Request —
Write the material out again exactly as it stands.

Data lines —
%%

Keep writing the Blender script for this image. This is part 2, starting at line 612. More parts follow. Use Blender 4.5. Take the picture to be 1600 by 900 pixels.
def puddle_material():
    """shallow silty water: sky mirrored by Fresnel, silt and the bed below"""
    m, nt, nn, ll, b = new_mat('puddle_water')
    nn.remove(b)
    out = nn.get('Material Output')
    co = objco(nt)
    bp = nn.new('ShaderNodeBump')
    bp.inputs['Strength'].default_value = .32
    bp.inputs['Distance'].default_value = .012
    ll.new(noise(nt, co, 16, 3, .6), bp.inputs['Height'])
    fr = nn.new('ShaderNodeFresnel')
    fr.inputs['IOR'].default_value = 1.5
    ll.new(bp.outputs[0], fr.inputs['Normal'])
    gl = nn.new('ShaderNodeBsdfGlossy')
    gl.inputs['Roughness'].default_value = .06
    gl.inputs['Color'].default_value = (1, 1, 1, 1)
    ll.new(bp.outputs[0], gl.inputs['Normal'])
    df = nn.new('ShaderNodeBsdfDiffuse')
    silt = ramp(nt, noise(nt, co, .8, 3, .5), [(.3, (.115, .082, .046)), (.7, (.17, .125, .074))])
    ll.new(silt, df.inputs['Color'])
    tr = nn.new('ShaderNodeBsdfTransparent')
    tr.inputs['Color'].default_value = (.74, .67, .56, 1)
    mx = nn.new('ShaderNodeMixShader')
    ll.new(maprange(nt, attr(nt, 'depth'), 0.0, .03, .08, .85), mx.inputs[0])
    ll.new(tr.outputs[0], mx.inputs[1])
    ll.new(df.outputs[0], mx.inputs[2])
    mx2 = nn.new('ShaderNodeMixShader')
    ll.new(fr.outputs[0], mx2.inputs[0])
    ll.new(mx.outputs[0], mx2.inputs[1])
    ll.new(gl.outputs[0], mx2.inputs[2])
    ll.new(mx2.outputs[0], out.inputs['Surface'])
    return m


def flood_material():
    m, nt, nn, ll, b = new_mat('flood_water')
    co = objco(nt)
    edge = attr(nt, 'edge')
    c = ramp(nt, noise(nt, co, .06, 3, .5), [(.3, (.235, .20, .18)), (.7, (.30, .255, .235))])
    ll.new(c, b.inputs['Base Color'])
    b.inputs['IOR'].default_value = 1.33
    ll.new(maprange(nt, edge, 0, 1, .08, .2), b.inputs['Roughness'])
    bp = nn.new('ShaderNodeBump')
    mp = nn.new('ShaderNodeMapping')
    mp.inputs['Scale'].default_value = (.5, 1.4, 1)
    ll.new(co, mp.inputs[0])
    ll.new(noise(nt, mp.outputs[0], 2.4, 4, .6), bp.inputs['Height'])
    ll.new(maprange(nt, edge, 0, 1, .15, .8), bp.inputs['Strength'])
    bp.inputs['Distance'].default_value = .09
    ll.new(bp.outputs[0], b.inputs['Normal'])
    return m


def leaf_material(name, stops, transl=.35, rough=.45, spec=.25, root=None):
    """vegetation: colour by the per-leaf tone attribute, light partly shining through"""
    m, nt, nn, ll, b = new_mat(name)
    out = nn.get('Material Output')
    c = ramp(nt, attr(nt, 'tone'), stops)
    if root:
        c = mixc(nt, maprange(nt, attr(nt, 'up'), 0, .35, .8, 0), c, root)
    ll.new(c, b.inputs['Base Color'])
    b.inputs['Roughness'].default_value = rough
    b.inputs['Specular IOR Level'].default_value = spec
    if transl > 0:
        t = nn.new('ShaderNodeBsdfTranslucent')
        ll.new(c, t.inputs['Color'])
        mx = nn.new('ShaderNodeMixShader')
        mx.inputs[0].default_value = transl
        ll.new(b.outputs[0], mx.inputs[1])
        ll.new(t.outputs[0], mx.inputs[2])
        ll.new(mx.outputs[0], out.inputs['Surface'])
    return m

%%

Solution to the problem —
Keep writing the Blender script for this image. This is part 2, starting at line 612. More parts follow. Use Blender 4.5. Take the picture to be 1600 by 900 pixels.
def puddle_material():
    """shallow silty water: sky mirrored by Fresnel, silt and the bed below"""
    m, nt, nn, ll, b = new_mat('puddle_water')
    nn.remove(b)
    out = nn.get('Material Output')
    co = objco(nt)
    bp = nn.new('ShaderNodeBump')
    bp.inputs['Strength'].default_value = .32
    bp.inputs['Distance'].default_value = .012
    ll.new(noise(nt, co, 16, 3, .6), bp.inputs['Height'])
    fr = nn.new('ShaderNodeFresnel')
    fr.inputs['IOR'].default_value = 1.5
    ll.new(bp.outputs[0], fr.inputs['Normal'])
    gl = nn.new('ShaderNodeBsdfGlossy')
    gl.inputs['Roughness'].default_value = .06
    gl.inputs['Color'].default_value = (1, 1, 1, 1)
    ll.new(bp.outputs[0], gl.inputs['Normal'])
    df = nn.new('ShaderNodeBsdfDiffuse')
    silt = ramp(nt, noise(nt, co, .8, 3, .5), [(.3, (.115, .082, .046)), (.7, (.17, .125, .074))])
    ll.new(silt, df.inputs['Color'])
    tr = nn.new('ShaderNodeBsdfTransparent')
    tr.inputs['Color'].default_value = (.74, .67, .56, 1)
    mx = nn.new('ShaderNodeMixShader')
    ll.new(maprange(nt, attr(nt, 'depth'), 0.0, .03, .08, .85), mx.inputs[0])
    ll.new(tr.outputs[0], mx.inputs[1])
    ll.new(df.outputs[0], mx.inputs[2])
    mx2 = nn.new('ShaderNodeMixShader')
    ll.new(fr.outputs[0], mx2.inputs[0])
    ll.new(mx.outputs[0], mx2.inputs[1])
    ll.new(gl.outputs[0], mx2.inputs[2])
    ll.new(mx2.outputs[0], out.inputs['Surface'])
    return m


def flood_material():
    m, nt, nn, ll, b = new_mat('flood_water')
    co = objco(nt)
    edge = attr(nt, 'edge')
    c = ramp(nt, noise(nt, co, .06, 3, .5), [(.3, (.235, .20, .18)), (.7, (.30, .255, .235))])
    ll.new(c, b.inputs['Base Color'])
    b.inputs['IOR'].default_value = 1.33
    ll.new(maprange(nt, edge, 0, 1, .08, .2), b.inputs['Roughness'])
    bp = nn.new('ShaderNodeBump')
    mp = nn.new('ShaderNodeMapping')
    mp.inputs['Scale'].default_value = (.5, 1.4, 1)
    ll.new(co, mp.inputs[0])
    ll.new(noise(nt, mp.outputs[0], 2.4, 4, .6), bp.inputs['Height'])
    ll.new(maprange(nt, edge, 0, 1, .15, .8), bp.inputs['Strength'])
    bp.inputs['Distance'].default_value = .09
    ll.new(bp.outputs[0], b.inputs['Normal'])
    return m


def leaf_material(name, stops, transl=.35, rough=.45, spec=.25, root=None):
    """vegetation: colour by the per-leaf tone attribute, light partly shining through"""
    m, nt, nn, ll, b = new_mat(name)
    out = nn.get('Material Output')
    c = ramp(nt, attr(nt, 'tone'), stops)
    if root:
        c = mixc(nt, maprange(nt, attr(nt, 'up'), 0, .35, .8, 0), c, root)
    ll.new(c, b.inputs['Base Color'])
    b.inputs['Roughness'].default_value = rough
    b.inputs['Specular IOR Level'].default_value = spec
    if transl > 0:
        t = nn.new('ShaderNodeBsdfTranslucent')
        ll.new(c, t.inputs['Color'])
        mx = nn.new('ShaderNodeMixShader')
        mx.inputs[0].default_value = transl
        ll.new(b.outputs[0], mx.inputs[1])
        ll.new(t.outputs[0], mx.inputs[2])
        ll.new(mx.outputs[0], out.inputs['Surface'])
    return m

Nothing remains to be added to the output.